Jones is a detective very much in the Sam Spade/Mike Hammer mold. I don't think that the choice of the name Michael for the character is entirely coincidental. Jones solves this mystery with a mix of brutality and logic (even though Jones says repeatedly that he is not very smart) that would have fit well into any 30s L.A. noir story.

Williams art in this miniseries is on the cusp. This book was done in between his work with Alan Moore on Promethea and before he worked on the Seven Soldiers material with Grant Morrison. In Desolation Jones you can see glimpses of William's upcoming work on Seven Soldiers and Batwoman as well. This mini is very much a snapshot of an artist who is just about to come into his own, and his collaboration with Ellis on this really brings the characters and the world to life.

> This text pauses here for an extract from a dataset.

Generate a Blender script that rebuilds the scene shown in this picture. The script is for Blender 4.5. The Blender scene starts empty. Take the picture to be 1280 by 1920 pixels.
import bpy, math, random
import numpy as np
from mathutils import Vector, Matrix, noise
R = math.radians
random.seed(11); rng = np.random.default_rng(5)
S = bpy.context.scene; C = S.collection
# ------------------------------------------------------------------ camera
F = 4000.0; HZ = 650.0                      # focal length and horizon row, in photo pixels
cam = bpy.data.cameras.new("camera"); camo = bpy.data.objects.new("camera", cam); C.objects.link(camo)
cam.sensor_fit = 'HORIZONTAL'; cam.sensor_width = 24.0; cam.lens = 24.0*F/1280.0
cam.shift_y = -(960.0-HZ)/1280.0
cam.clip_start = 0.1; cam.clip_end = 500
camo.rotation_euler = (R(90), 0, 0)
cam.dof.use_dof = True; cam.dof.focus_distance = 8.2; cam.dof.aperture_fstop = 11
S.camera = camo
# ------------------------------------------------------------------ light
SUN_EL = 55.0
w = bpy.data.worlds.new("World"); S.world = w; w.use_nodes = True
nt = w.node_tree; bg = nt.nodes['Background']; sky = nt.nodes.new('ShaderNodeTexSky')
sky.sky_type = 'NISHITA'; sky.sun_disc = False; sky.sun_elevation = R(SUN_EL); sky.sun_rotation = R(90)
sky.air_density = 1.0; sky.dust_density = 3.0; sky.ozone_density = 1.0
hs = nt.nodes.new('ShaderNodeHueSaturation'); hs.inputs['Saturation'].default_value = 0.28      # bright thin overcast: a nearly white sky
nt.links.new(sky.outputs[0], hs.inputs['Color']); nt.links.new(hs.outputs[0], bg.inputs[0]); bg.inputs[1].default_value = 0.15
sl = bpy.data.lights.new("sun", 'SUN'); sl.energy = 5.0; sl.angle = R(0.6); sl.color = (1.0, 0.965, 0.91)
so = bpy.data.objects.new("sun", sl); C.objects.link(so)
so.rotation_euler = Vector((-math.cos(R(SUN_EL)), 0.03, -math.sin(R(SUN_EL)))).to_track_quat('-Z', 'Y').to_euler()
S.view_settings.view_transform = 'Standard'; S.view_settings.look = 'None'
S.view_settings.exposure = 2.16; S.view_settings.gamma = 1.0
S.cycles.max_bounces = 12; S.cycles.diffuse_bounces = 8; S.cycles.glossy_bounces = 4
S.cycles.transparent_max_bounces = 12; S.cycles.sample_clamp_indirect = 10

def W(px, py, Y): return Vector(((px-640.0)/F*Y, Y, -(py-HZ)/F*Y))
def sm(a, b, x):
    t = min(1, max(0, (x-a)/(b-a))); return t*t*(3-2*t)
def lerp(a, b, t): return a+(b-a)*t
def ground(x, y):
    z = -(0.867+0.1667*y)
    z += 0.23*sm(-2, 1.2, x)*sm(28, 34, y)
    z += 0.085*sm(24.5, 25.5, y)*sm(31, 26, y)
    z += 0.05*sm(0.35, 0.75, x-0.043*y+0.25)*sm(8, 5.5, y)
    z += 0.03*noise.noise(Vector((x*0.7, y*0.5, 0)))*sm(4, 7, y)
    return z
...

This comic is not for everyone. I will admit that. The themes are very adult, and there is a lot of violence and brutality in the book. It is, however, two creators that are really on their game, coming together and creating something bigger and better than what they could have done on their own. If you like crime stories, espionage stories, detective stories, noir, or even mild science fiction and you are willing to read it as a comic book then this is the miniseries for you. But mostly, I think this should be a required reading for those who are fans of Burn Notice and are looking for a comic book to fill in the time before we get new episodes. By the way, Burn Notice fans, let me know if anyone else thinks there is a commonality between the characters of Robina and Fiona.